You simply touch the metal probe to whatever you think is making the noise, and the noise you're hearing will be loudest when the metal probe is in contact with the source of the noise. You can use this tool to tell where noises are coming from.

That's because noises are nothing more than pressure waves in the air caused by movement. If you touch the metal probe to whatever is causing the noise, then the movement of that object will cause the same movement of the diaphragm in the mechanic's stethoscope, and you'll hear that same noise loud and clear through the ear phones. So, you'd touch the metal probe to the various pieces of siding on the outside of your trailer, and if that piece happens to move when you've got the metal probe on it, you'll hear that same banging or cracking sound loud and clear through the earphones. You can buy mechanic's stethoscopes anywhere they sell automotive tools.

I expect Oldog/Newtrick is probably correct in that it's coming from the vinyl siding. Vinyl siding isn't supposed to be nailed tightly down because as a building material, it has one of the largest co-efficients of thermal expansion.

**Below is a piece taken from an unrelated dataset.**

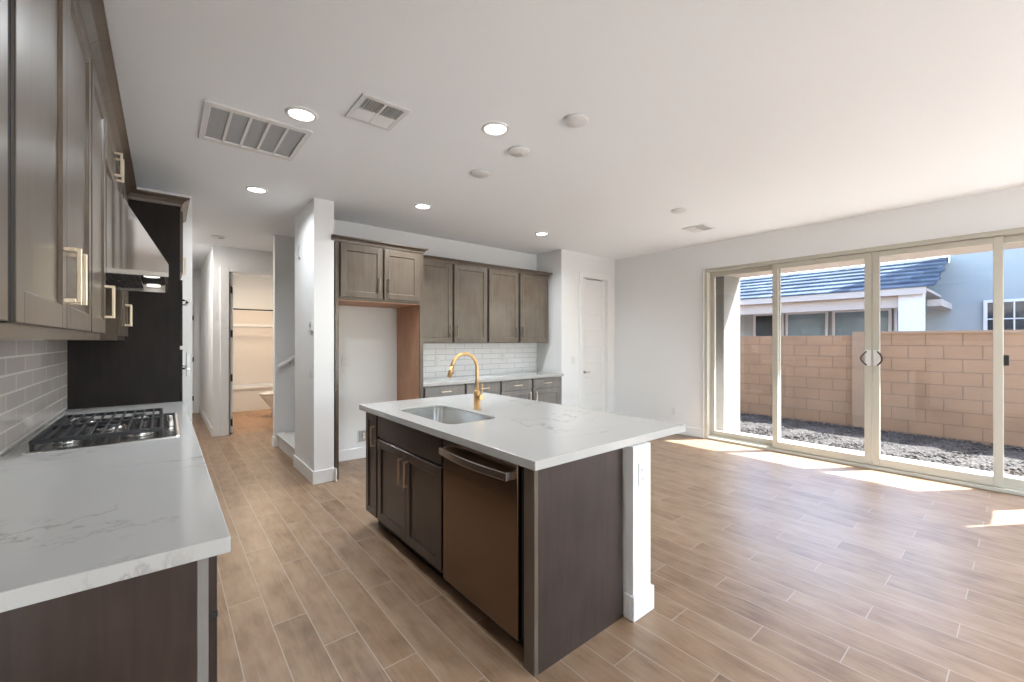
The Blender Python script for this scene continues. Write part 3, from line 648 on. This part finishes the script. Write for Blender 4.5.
for a0, a1, hx in ((1.380, 1.818, 1.775), (1.838, 2.250, 1.88)):
    dr = shaker(BF, a0, a1, 1.852, 2.385, STAINB, fe); pull(BF, hx, 2.0, 0.14, True, dr, DULLG)
gap_shade(BF, 1.820, 1.836, 1.84, 2.40, fe); gap_shade(BF, 1.3675, 1.378, 1.84, 2.40, fe)
crown_mb([(1.290, 4.42, 0, -1), (2.311, 4.42, 1, -1), (2.311, 4.672, 1, 0)], 2.41, 2.462, 0.045).build('crown', STAINB, fe)
# uppers
UF = Fr((0, 4.73, 0), (1, 0, 0), (0, -1, 0))
for name_l, A, B, ds in (('brown wall cabinet with two doors beside the fridge surround', 2.313, 3.446, ((2.325, 2.880, 2.845), (2.908, 3.432, 2.945))),
                         ('brown wall cabinet with two doors nearest the pantry wall', 3.448, 4.622, ((3.468, 3.998, 3.96), (4.036, 4.606, 4.076)))):
    t = thing('wall_cabinet', name_l, 'cabinet', ((A+B)/2, 4.9, 1.372), 'wall cabinets over the back counter')
    MB().box((A, 4.73, 1.372), (B, 5.046, 2.41)).build('body', STAINB, t)
    g0 = [d[0] for d in ds] ; g1 = [d[1] for d in ds]; gap_shade(UF, g1[0]+0.002, g0[1]-0.002, 1.375, 2.40, t); gap_shade(UF, A+0.001, g0[0]-0.001, 1.375, 2.40, t)
    for a0, a1, hx in ds:
        dr = shaker(UF, a0, a1, 1.385, 2.395, STAINB, t); pull(UF, hx, 1.53, 0.14, True, dr, DULLG)
    pts = [(A, 4.73, 0, -1), (B, 4.73, 0, -1)] if A < 3 else [(A, 4.73, 0, -1), (B, 4.73, 1, -1), (B, 5.046, 1, 0)]
    crown_mb(pts, 2.405, 2.457, 0.05).build('crown', STAINB, t)
# base run
QF = Fr((0, 4.46, 0), (1, 0, 0), (0, -1, 0))
for name_l, A, B, ds in (('grey-brown base cabinet beside the fridge surround with two drawers', 2.313, 3.462, ((2.345, 2.890, 1), (2.924, 3.448, -1))),
                         ('grey-brown base cabinet against the pantry wall with two drawers', 3.464, 4.640, ((3.482, 4.018, 1), (4.054, 4.586, -1)))):
    t = thing('base_cabinet', name_l, 'cabinet', ((A+B)/2, 4.75, 0), 'base cabinets under the back counter')
    MB().box((A, 4.46, 0.10), (B, 5.055, 0.868)).build('body', STAINGREY, t)
    MB().box((A, 4.52, 0), (B, 4.54, 0.10)).build('toe_kick', DARKPAN, t)
    gap_shade(QF, ds[0][1]+0.002, ds[1][0]-0.002, 0.105, 0.866, t); gap_shade(QF, A+0.001, ds[0][0]-0.001, 0.105, 0.866, t)
    for a0, a1, s_ in ds:
        dr = slab(QF, a0, a1, 0.728, 0.855, STAINGREY, t); pull(QF, (a0+a1)/2, 0.792, 0.14, False, dr, PALEG)
        dr = shaker(QF, a0, a1, 0.112, 0.705, STAINGREY, t); pull(QF, a1-0.04 if s_ > 0 else a0+0.04, 0.61, 0.14, True, dr, PALEG)
tag(MB().box((2.313, 4.430, 0.870), (4.655, 5.046, 0.910)).build('back_countertop', STONE, None, 0.003, 2), 'white quartz counter along the back wall under the tile', 'countertop')
struct(MB().box((2.313, 5.048, 0.911), (4.678, 5.0595, 1.372)).build('wall_backsplash_back', SPLASHB), 'white long subway tile backsplash behind the back counter', 'backsplash')

# ------------------------------------------------------------------ left run
struct(MB().box((XL, 1.30, 0.911), (XL+0.011, 4.355, 1.405)).build('wall_backsplash_left', SPLASHL), 'grey long subway tile backsplash beside the cooktop', 'backsplash')
chole = [(-0.455, 2.78), (0.045, 2.78), (0.045, 3.62), (-0.455, 3.62)]
tag(slab_hole([(XL+0.012, 1.268), (0.130, 1.268), (0.130, 4.355), (XL+0.012, 4.355)], chole, 0.870, 0.910, 'left_countertop', STONE), 'white veined quartz counter holding the gas cooktop', 'countertop')
LF = Fr((0.087, 0, 0), (0, 1, 0), (1, 0, 0))
def lbase(label, A, B, layout, pulls=True):
    t = thing('base_cabinet', label, 'cabinet', (-0.2, (A+B)/2, 0))
    m = MB(); hz = 0.868 if B < 2.7 or A > 3.65 else 0.80
    m.box((XL+0.002, A, 0.10), (0.085, B, hz)).build('body', STAIN, t); MB().box((0.01, A, 0), (0.03, B, 0.10)).build('toe_kick', DARKPAN, t)
    for k, (z0, z1, kind) in enumerate(layout):
        if kind == 'drawer':
            dr = slab(LF, A+0.012, B-0.012, z0, z1, STAIN, t)
            if pulls: pull(LF, (A+B)/2, (z0+z1)/2, 0.15, False, dr)
        else:
            h = (A+B)/2
            for a0, a1, hx in ((A+0.012, h-0.002, h-0.04), (h+0.002, B-0.012, h+0.04)):
                dr = shaker(LF, a0, a1, z0, z1, STAIN, t)
                if pulls: pull(LF, hx, z1-0.12, 0.15, True, dr)
lbase('dark brown base cabinet under the left counter, nearest the viewer', 1.325, 2.02, ((0.70, 0.855, 'drawer'), (0.112, 0.68, 'door')), False)
tag(MB().box((0.0875, 1.338, 0.682), (0.108, 1.372, 0.698)).build('drawer_bumper', BLACKPL), 'small black bumper between drawer and door at the near end of the left cabinets', 'bumper')
lbase('dark brown base cabinet under the left counter between end cabinet and cooktop', 2.022, 2.718, ((0.70, 0.855, 'drawer'), (0.42, 0.68, 'drawer'), (0.112, 0.40, 'drawer')))
lbase('dark brown base cabinet beneath the gas cooktop', 2.72, 3.64, ((0.70, 0.79, 'drawer'), (0.42, 0.68, 'drawer'), (0.112, 0.40, 'drawer')))
lbase('dark brown base cabinet between cooktop and oven tower', 3.642, 4.352, ((0.70, 0.855, 'drawer'), (0.112, 0.68, 'door')))
lp = thing('counter_end_panel', 'flat dark panel closing the near end of the left counter', 'panel', (-0.2, 1.3, 0))
MB().box((XL+0.002, 1.300, 0), (0.063, 1.323, 0.868)).build('side_panel', STAIN, lp)
MB().box((0.0632, 1.298, 0), (0.086, 1.323, 0.868)).build('edge_strip', STAINGREY, lp, 0.001, 1)
# cooktop
ct = thing('gas_cooktop', 'stainless gas cooktop with black cast-iron grates in the left counter', 'cooktop', (-0.2, 3.2, 0.86))
CY0, CY1, CX0, CX1 = 2.745, 3.655, -0.478, 0.067
m = MB(); m.rings([rrect(CX0, CX1, CY0, CY1, 0.015, 0.9105), rrect(CX0, CX1, CY0, CY1, 0.015, 0.914), rrect(CX0+0.012, CX1-0.012, CY0+0.012, CY1-0.012, 0.012, 0.918),
   rrect(CX0+0.03, CX1-0.03, CY0+0.03, CY1-0.03, 0.01, 0.915)], (False, True)); m.box((-0.45, 2.785, 0.83), (0.04, 3.615, 0.9104)); m.build('top_tray', STEEL, ct)
burn = [(-0.36, 2.90, 0.036), (-0.10, 2.90, 0.045), (-0.23, 3.20, 0.055), (-0.36, 3.50, 0.045), (-0.12, 3.50, 0.036)]
for bx_, by_, r in burn:
    o = MB().lathe([(r*1.25, 0.916), (r*1.3, 0.924), (r*1.05, 0.934), (r*0.9, 0.934)], (bx_, by_, 0), 2, 24).build('burner', STEEL, ct)
    MB().lathe([(r*0.9, 0.934), (r*0.92, 0.942), (r*0.7, 0.946)], (bx_, by_, 0), 2, 24).build('burner_cap', IRON, o)
def grate(y0, y1, x0=-0.46, x1=-0.005, n=10):
    m = MB(); z0, z1 = 0.946, 0.960; t = 0.012
    m.box((x0, y0, z0-0.004), (x1, y0+t, z1)).box((x0, y1-t, z0-0.004), (x1, y1, z1)).box((x0, y0+t, z0-0.012), (x0+0.02, y1-t, z1)).box((x1-t, y0+t, z0-0.004), (x1, y1-t, z1))
    for k in range(1, n):
        x = x0 + (x1-x0)*k/n; m.box((x-0.0045, y0+t, z0), (x+0.0045, y1-t, z1))
    for x in (x0+0.01, x1-0.01):
        for y in (y0+0.01, y1-0.01): m.box((x-0.008, y-0.008, 0.916), (x+0.008, y+0.008, z0))
    m.build('grate', IRON, ct, 0.002, 1)
grate(2.785, 3.198); grate(3.202, 3.615)
for k in range(5):
    y = 3.10 + 0.05*k; MB().lathe([(0.019, 0.916), (0.020, 0.919), (0.016, 0.922), (0.015, 0.948), (0.013, 0.950)], (0.025, y, 0), 2, 20).build('knob', STEEL, ct)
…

So, it expands and shrinks much more with temperature changes than aluminum or wood siding would. There should be "nail slots" at the top of the siding for the nails, and the siding should slide back and forth in the nail slots rather than be nailed tightly down.

lisapisa83 01-24-2010 12:03 PM

Thank you!
Thank you all! On a nice, warm day, I will go out and see if it is the siding! I appreciate your replies!!!

subzero 01-31-2010 07:03 PM

Anyways, tool mechanics use to pinpoint the source of a noise called a "mechanic's stethoscope".